**GIVEN MATERIAL**
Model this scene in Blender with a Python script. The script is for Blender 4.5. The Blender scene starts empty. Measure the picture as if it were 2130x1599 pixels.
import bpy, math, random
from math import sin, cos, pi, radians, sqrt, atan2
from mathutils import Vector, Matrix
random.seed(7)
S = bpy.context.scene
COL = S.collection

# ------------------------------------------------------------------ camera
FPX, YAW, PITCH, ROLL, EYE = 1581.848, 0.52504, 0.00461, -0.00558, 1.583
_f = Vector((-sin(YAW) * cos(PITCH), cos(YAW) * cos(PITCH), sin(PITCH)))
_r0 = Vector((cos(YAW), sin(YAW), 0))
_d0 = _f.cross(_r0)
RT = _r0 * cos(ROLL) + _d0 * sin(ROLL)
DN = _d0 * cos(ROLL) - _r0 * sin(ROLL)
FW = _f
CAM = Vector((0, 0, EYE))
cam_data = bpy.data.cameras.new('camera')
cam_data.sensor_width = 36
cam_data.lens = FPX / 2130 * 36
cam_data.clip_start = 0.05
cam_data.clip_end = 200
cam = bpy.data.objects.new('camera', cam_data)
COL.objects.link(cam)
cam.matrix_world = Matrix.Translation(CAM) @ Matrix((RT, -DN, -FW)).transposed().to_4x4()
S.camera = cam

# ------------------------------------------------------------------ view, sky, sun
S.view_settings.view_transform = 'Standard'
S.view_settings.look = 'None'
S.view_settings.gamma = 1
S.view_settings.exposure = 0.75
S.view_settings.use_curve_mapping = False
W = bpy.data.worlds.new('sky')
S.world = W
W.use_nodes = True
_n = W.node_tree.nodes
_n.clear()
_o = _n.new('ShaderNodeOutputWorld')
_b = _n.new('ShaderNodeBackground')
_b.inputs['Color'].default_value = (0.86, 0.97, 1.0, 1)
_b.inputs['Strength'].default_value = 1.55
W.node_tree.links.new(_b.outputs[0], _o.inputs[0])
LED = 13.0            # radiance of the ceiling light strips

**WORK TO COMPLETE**
All lines from the beginning of the material above through the one with "COL = S.collection" need to be returned exactly; please return those and only those.

**TASK ANSWER**
Model this scene in Blender with a Python script. The script is for Blender 4.5. The Blender scene starts empty. Measure the picture as if it were 2130x1599 pixels.
import bpy, math, random
from math import sin, cos, pi, radians, sqrt, atan2
from mathutils import Vector, Matrix
random.seed(7)
S = bpy.context.scene
COL = S.collection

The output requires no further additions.